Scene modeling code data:
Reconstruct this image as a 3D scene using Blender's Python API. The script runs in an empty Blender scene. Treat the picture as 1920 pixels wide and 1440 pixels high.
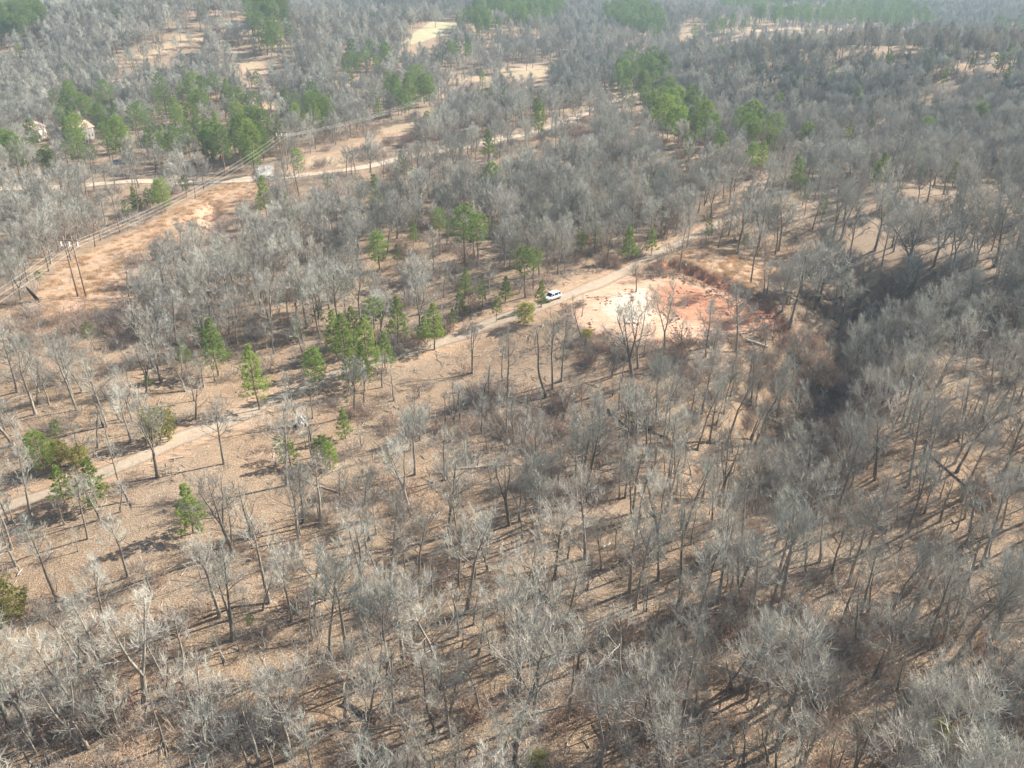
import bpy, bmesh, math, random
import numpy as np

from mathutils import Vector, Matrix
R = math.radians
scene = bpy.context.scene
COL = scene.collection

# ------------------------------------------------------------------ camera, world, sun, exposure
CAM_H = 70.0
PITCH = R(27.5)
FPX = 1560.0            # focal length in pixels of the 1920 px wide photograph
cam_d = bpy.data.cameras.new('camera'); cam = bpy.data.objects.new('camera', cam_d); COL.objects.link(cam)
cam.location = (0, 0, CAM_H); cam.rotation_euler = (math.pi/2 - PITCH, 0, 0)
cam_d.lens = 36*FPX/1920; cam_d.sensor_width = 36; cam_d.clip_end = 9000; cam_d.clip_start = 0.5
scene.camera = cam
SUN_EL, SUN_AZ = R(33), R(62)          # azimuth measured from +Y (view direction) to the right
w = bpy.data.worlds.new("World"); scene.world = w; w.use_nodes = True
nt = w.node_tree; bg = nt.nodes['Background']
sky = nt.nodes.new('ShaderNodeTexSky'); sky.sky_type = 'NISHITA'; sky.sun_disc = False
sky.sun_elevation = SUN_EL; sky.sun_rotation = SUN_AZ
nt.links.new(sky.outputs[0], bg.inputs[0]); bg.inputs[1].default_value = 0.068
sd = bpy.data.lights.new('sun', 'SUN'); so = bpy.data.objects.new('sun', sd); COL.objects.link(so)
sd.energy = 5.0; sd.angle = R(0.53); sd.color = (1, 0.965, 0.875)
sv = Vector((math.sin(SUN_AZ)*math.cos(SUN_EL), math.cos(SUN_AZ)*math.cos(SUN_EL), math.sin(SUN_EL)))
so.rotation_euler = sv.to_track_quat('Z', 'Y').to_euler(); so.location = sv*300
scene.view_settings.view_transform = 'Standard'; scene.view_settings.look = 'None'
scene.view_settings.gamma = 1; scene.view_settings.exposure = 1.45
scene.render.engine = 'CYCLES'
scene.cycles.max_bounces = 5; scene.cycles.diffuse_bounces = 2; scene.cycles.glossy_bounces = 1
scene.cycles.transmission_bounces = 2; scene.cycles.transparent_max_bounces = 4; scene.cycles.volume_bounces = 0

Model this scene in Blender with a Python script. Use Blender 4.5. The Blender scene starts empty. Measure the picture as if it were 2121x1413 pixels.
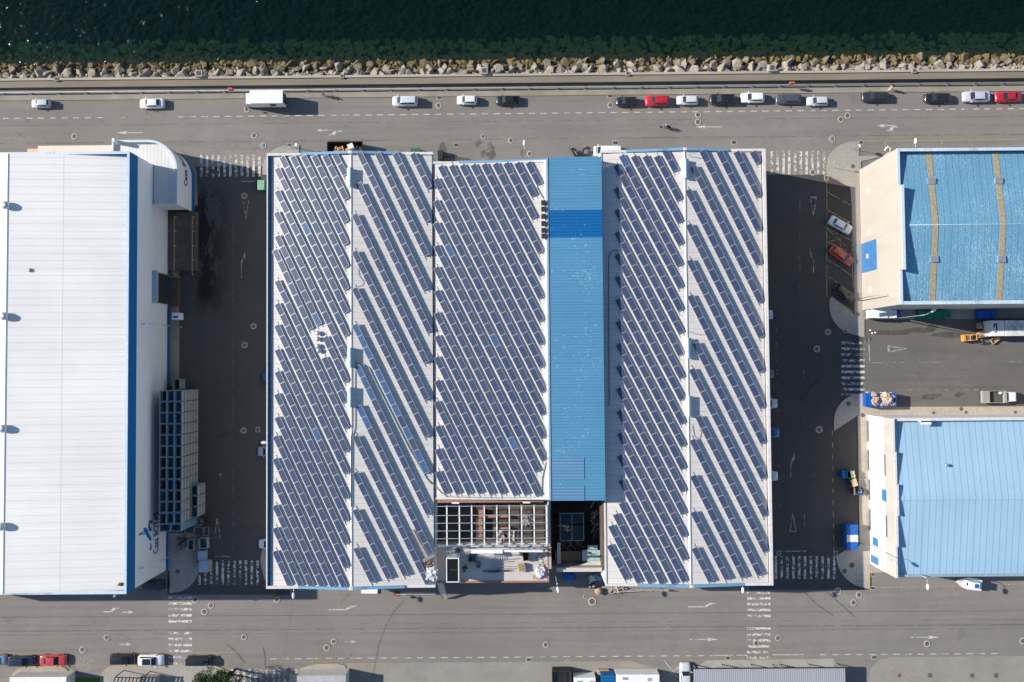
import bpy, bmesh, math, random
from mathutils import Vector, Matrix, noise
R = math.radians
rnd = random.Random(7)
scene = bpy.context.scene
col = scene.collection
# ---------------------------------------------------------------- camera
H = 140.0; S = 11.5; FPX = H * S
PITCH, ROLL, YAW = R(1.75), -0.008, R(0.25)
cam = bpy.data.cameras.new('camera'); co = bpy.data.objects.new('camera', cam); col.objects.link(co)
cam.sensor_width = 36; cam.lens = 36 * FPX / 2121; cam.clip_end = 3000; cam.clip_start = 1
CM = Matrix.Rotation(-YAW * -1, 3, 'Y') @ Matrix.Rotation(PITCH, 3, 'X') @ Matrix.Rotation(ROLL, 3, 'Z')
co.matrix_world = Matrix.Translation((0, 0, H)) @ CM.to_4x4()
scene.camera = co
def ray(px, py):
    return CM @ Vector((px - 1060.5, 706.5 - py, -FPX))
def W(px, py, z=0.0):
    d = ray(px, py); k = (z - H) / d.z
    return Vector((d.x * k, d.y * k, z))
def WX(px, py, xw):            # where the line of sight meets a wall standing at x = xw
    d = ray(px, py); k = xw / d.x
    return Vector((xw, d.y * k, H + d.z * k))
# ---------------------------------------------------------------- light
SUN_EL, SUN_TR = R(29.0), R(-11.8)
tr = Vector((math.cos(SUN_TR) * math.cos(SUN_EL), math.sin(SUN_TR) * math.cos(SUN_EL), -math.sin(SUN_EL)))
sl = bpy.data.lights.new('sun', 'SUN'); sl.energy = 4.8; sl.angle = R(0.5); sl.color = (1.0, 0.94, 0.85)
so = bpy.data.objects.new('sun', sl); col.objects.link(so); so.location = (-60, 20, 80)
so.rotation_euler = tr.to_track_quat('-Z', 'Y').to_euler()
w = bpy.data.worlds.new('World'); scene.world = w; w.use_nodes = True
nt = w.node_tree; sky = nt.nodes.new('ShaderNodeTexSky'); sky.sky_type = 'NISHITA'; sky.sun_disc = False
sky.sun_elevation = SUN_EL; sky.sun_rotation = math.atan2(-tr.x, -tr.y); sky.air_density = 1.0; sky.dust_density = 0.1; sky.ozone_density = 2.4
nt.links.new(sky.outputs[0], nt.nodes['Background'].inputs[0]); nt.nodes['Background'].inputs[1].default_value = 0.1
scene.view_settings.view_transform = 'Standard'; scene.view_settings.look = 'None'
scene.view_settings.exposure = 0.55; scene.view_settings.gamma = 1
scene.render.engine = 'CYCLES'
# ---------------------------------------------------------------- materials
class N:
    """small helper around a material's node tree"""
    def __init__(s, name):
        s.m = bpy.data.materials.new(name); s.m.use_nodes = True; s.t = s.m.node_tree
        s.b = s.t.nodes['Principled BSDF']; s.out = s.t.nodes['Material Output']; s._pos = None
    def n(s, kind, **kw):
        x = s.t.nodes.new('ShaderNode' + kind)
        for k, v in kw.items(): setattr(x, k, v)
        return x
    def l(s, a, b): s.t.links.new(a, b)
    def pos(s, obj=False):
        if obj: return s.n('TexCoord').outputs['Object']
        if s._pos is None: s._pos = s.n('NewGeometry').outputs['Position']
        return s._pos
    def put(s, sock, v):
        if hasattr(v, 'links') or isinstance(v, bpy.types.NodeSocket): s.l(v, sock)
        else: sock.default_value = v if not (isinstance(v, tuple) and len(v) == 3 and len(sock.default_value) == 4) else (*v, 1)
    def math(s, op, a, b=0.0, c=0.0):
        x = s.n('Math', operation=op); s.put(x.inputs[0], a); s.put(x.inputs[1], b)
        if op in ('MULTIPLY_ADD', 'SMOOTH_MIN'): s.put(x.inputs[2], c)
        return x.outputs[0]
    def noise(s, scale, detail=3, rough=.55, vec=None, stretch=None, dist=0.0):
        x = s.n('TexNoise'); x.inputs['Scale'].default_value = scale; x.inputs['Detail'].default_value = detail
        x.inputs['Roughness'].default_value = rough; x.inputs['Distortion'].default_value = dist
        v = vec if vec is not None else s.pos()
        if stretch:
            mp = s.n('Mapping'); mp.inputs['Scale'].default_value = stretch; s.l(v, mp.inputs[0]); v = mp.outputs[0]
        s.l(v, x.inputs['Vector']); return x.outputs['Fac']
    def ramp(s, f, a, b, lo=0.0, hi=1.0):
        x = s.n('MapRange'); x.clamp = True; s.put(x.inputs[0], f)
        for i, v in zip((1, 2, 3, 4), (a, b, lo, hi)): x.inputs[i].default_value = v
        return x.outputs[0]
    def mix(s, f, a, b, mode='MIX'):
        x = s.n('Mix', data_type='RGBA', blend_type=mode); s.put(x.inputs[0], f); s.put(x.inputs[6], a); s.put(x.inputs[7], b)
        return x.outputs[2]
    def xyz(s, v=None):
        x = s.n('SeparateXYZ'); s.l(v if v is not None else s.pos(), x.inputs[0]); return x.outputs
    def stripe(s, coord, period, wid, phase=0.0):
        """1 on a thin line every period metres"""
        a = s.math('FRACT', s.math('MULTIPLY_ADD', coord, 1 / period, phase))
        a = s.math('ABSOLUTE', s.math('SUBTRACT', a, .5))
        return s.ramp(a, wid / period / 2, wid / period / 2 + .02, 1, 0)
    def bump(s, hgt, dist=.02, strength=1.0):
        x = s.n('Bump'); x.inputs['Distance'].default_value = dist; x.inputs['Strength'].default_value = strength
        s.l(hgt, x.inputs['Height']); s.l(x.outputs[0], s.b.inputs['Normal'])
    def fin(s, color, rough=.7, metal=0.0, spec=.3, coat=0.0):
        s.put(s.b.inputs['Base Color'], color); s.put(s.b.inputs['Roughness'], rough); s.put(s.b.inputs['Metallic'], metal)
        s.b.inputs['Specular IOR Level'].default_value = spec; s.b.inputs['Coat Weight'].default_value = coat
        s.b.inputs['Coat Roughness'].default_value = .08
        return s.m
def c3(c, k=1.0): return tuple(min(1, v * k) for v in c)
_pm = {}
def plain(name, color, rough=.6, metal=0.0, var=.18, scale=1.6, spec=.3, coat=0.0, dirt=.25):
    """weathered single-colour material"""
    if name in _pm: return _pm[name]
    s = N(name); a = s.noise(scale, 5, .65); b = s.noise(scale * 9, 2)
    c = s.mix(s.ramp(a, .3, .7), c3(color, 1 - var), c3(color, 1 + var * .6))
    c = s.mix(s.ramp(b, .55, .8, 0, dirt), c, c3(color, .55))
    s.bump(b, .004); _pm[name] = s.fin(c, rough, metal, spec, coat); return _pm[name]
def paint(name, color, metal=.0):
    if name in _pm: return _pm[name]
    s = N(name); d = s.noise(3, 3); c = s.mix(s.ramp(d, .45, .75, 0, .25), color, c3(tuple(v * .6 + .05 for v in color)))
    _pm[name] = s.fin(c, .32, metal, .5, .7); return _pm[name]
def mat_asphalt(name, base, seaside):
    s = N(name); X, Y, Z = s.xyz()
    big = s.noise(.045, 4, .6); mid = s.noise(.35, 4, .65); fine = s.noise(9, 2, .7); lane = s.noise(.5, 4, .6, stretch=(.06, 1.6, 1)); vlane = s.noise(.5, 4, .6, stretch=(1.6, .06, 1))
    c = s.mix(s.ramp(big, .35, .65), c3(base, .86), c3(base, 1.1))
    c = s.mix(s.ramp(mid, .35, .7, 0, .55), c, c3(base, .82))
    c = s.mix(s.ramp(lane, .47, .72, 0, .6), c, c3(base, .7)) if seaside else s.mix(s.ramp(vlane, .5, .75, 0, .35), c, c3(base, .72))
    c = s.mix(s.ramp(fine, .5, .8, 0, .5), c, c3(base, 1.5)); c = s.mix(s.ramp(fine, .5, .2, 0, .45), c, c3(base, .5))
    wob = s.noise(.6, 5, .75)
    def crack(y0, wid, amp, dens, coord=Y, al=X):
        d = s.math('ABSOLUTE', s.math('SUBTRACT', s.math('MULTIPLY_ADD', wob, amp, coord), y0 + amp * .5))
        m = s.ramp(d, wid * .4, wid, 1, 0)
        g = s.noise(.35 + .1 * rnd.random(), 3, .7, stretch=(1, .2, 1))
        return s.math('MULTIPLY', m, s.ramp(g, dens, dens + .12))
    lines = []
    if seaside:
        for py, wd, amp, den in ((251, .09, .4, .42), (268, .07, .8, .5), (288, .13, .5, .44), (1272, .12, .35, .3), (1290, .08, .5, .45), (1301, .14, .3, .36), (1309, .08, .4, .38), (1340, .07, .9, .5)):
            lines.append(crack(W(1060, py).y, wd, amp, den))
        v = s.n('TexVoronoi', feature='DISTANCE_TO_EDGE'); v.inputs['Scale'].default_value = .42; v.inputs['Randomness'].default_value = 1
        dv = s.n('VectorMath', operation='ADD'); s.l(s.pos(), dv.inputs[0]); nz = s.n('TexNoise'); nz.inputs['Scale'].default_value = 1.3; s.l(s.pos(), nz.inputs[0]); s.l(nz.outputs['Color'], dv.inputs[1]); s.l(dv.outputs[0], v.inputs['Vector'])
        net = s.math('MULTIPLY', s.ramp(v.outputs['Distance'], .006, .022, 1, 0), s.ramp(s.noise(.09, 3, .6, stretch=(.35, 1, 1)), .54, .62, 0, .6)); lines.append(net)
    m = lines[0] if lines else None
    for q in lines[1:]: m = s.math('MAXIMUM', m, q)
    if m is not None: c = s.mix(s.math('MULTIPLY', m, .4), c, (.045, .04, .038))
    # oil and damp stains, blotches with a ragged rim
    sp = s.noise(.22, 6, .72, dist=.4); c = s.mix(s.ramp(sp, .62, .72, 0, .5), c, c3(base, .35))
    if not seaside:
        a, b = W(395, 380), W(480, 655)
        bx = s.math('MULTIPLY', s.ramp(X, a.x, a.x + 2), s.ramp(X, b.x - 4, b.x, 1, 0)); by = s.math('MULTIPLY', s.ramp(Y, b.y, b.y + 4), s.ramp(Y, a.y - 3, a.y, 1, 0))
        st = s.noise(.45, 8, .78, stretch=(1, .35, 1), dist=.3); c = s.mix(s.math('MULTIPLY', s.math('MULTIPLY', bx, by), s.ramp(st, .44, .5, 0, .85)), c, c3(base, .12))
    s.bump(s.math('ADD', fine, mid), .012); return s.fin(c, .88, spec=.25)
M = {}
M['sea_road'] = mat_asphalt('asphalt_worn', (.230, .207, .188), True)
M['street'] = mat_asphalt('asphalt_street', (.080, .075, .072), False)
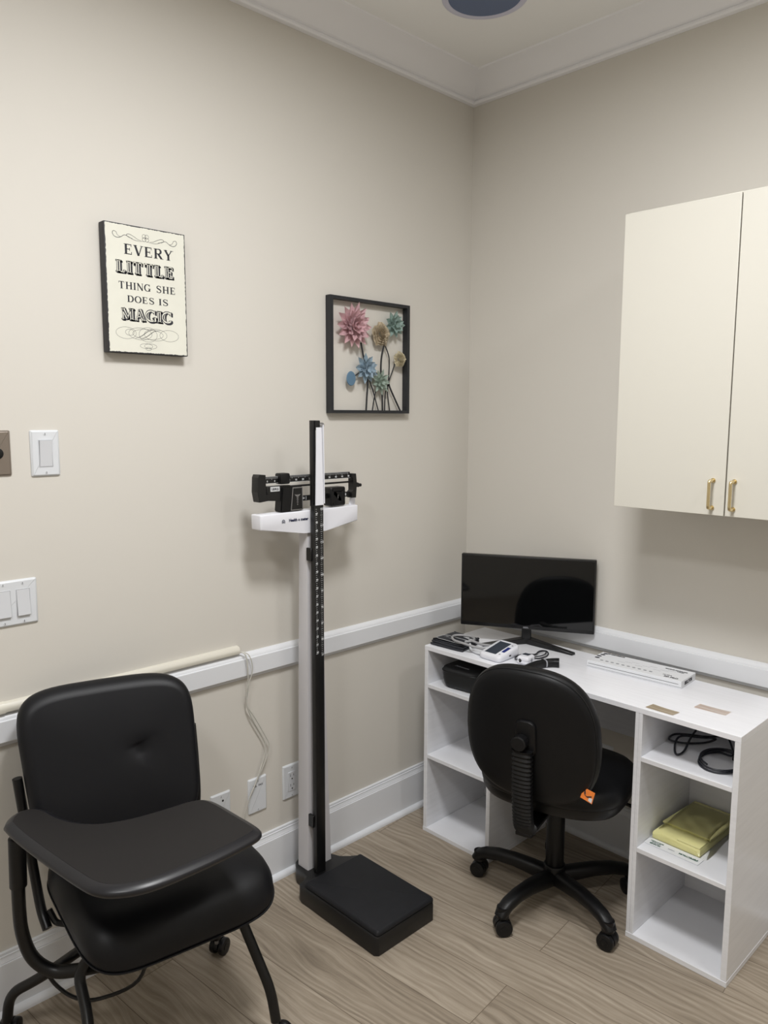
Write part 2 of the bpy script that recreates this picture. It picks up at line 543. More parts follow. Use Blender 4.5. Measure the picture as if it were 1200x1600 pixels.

GOAL OF THE EXERCISE: From the listing above, copy out each line where the word "empty" appears.

THE RESPONSE:
Reconstruct this image as a 3D scene using Blender's Python API. The script runs in an empty Blender scene. Treat the picture as 1920 pixels wide and 1440 pixels high.
Model this scene in Blender with a Python script. Use Blender 4.5. The Blender scene starts empty. Measure the picture as if it were 2121x1413 pixels.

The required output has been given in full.